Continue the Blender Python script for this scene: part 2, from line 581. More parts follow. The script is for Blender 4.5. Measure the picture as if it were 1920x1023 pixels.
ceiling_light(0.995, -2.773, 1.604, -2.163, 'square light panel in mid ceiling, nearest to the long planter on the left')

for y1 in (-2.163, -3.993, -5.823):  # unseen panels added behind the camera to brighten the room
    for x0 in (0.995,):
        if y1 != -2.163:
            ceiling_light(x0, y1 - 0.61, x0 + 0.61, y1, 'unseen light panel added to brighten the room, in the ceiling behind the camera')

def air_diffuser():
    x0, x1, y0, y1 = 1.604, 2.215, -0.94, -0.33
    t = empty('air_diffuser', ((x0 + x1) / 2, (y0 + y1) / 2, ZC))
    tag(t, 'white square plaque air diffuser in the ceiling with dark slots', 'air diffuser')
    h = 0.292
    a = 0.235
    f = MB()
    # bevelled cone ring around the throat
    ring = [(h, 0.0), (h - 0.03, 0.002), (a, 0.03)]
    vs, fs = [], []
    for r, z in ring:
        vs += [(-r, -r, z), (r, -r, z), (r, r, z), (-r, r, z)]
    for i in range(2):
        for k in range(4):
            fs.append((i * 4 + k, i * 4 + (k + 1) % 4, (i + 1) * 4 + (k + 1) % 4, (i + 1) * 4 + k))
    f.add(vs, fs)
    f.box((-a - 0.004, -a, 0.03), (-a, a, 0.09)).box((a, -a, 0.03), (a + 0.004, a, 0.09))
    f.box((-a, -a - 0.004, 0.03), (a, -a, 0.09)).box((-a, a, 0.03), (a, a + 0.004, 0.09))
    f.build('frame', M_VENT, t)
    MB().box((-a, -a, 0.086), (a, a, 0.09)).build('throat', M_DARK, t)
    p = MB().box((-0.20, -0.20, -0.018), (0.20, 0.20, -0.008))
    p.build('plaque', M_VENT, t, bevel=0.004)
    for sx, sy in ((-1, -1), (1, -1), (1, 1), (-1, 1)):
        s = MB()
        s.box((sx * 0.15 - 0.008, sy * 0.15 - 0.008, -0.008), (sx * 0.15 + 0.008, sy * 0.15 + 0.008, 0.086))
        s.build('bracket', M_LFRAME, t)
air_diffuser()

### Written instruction
Output every line above without altering anything.

### Exercise solution
Continue the Blender Python script for this scene: part 2, from line 581. More parts follow. The script is for Blender 4.5. Measure the picture as if it were 1920x1023 pixels.
ceiling_light(0.995, -2.773, 1.604, -2.163, 'square light panel in mid ceiling, nearest to the long planter on the left')

for y1 in (-2.163, -3.993, -5.823):  # unseen panels added behind the camera to brighten the room
    for x0 in (0.995,):
        if y1 != -2.163:
            ceiling_light(x0, y1 - 0.61, x0 + 0.61, y1, 'unseen light panel added to brighten the room, in the ceiling behind the camera')

def air_diffuser():
    x0, x1, y0, y1 = 1.604, 2.215, -0.94, -0.33
    t = empty('air_diffuser', ((x0 + x1) / 2, (y0 + y1) / 2, ZC))
    tag(t, 'white square plaque air diffuser in the ceiling with dark slots', 'air diffuser')
    h = 0.292
    a = 0.235
    f = MB()
    # bevelled cone ring around the throat
    ring = [(h, 0.0), (h - 0.03, 0.002), (a, 0.03)]
    vs, fs = [], []
    for r, z in ring:
        vs += [(-r, -r, z), (r, -r, z), (r, r, z), (-r, r, z)]
    for i in range(2):
        for k in range(4):
            fs.append((i * 4 + k, i * 4 + (k + 1) % 4, (i + 1) * 4 + (k + 1) % 4, (i + 1) * 4 + k))
    f.add(vs, fs)
    f.box((-a - 0.004, -a, 0.03), (-a, a, 0.09)).box((a, -a, 0.03), (a + 0.004, a, 0.09))
    f.box((-a, -a - 0.004, 0.03), (a, -a, 0.09)).box((-a, a, 0.03), (a, a + 0.004, 0.09))
    f.build('frame', M_VENT, t)
    MB().box((-a, -a, 0.086), (a, a, 0.09)).build('throat', M_DARK, t)
    p = MB().box((-0.20, -0.20, -0.018), (0.20, 0.20, -0.008))
    p.build('plaque', M_VENT, t, bevel=0.004)
    for sx, sy in ((-1, -1), (1, -1), (1, 1), (-1, 1)):
        s = MB()
        s.box((sx * 0.15 - 0.008, sy * 0.15 - 0.008, -0.008), (sx * 0.15 + 0.008, sy * 0.15 + 0.008, 0.086))
        s.build('bracket', M_LFRAME, t)
air_diffuser()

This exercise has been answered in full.